Type out the data exactly as given. Skip any image.
##### Given material #####
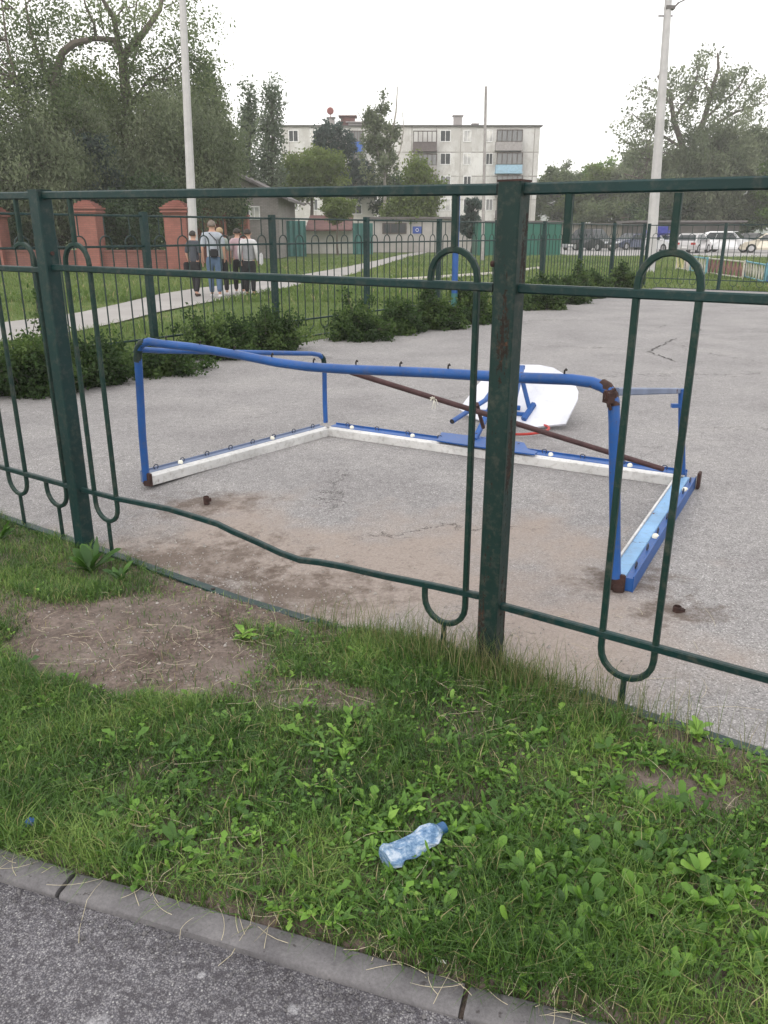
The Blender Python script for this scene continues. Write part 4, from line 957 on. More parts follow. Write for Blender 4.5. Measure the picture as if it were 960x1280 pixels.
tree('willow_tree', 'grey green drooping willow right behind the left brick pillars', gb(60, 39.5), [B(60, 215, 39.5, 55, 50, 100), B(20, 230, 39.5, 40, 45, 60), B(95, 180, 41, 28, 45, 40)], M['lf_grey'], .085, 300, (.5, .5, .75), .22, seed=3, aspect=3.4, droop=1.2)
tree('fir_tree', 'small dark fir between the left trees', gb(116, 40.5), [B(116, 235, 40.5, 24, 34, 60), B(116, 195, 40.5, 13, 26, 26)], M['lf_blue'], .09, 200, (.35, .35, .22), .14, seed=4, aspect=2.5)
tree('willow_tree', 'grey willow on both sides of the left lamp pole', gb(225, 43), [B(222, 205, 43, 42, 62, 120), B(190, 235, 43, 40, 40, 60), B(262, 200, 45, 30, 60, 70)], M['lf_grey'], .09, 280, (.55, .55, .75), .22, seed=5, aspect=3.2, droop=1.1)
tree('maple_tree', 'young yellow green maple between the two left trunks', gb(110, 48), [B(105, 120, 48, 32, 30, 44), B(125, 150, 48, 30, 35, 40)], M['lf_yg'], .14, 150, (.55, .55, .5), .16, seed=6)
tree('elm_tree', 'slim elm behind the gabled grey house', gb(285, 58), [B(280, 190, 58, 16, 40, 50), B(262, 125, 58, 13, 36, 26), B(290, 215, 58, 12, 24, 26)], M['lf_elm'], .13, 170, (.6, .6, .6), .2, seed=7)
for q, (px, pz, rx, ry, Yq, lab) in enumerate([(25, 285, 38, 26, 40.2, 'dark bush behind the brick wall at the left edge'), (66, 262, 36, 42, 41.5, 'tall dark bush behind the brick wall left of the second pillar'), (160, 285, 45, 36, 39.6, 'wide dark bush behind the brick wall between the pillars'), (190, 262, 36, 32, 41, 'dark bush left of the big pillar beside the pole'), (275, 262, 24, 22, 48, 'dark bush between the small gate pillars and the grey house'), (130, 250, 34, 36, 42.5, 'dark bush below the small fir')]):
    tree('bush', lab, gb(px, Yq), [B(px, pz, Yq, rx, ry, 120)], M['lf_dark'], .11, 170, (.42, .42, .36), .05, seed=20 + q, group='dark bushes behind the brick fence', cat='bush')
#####
Task result:
The Blender Python script for this scene continues. Write part 4, from line 957 on. More parts follow. Write for Blender 4.5. Measure the picture as if it were 960x1280 pixels.
tree('willow_tree', 'grey green drooping willow right behind the left brick pillars', gb(60, 39.5), [B(60, 215, 39.5, 55, 50, 100), B(20, 230, 39.5, 40, 45, 60), B(95, 180, 41, 28, 45, 40)], M['lf_grey'], .085, 300, (.5, .5, .75), .22, seed=3, aspect=3.4, droop=1.2)
tree('fir_tree', 'small dark fir between the left trees', gb(116, 40.5), [B(116, 235, 40.5, 24, 34, 60), B(116, 195, 40.5, 13, 26, 26)], M['lf_blue'], .09, 200, (.35, .35, .22), .14, seed=4, aspect=2.5)
tree('willow_tree', 'grey willow on both sides of the left lamp pole', gb(225, 43), [B(222, 205, 43, 42, 62, 120), B(190, 235, 43, 40, 40, 60), B(262, 200, 45, 30, 60, 70)], M['lf_grey'], .09, 280, (.55, .55, .75), .22, seed=5, aspect=3.2, droop=1.1)
tree('maple_tree', 'young yellow green maple between the two left trunks', gb(110, 48), [B(105, 120, 48, 32, 30, 44), B(125, 150, 48, 30, 35, 40)], M['lf_yg'], .14, 150, (.55, .55, .5), .16, seed=6)
tree('elm_tree', 'slim elm behind the gabled grey house', gb(285, 58), [B(280, 190, 58, 16, 40, 50), B(262, 125, 58, 13, 36, 26), B(290, 215, 58, 12, 24, 26)], M['lf_elm'], .13, 170, (.6, .6, .6), .2, seed=7)
for q, (px, pz, rx, ry, Yq, lab) in enumerate([(25, 285, 38, 26, 40.2, 'dark bush behind the brick wall at the left edge'), (66, 262, 36, 42, 41.5, 'tall dark bush behind the brick wall left of the second pillar'), (160, 285, 45, 36, 39.6, 'wide dark bush behind the brick wall between the pillars'), (190, 262, 36, 32, 41, 'dark bush left of the big pillar beside the pole'), (275, 262, 24, 22, 48, 'dark bush between the small gate pillars and the grey house'), (130, 250, 34, 36, 42.5, 'dark bush below the small fir')]):
    tree('bush', lab, gb(px, Yq), [B(px, pz, Yq, rx, ry, 120)], M['lf_dark'], .11, 170, (.42, .42, .36), .05, seed=20 + q, group='dark bushes behind the brick fence', cat='bush')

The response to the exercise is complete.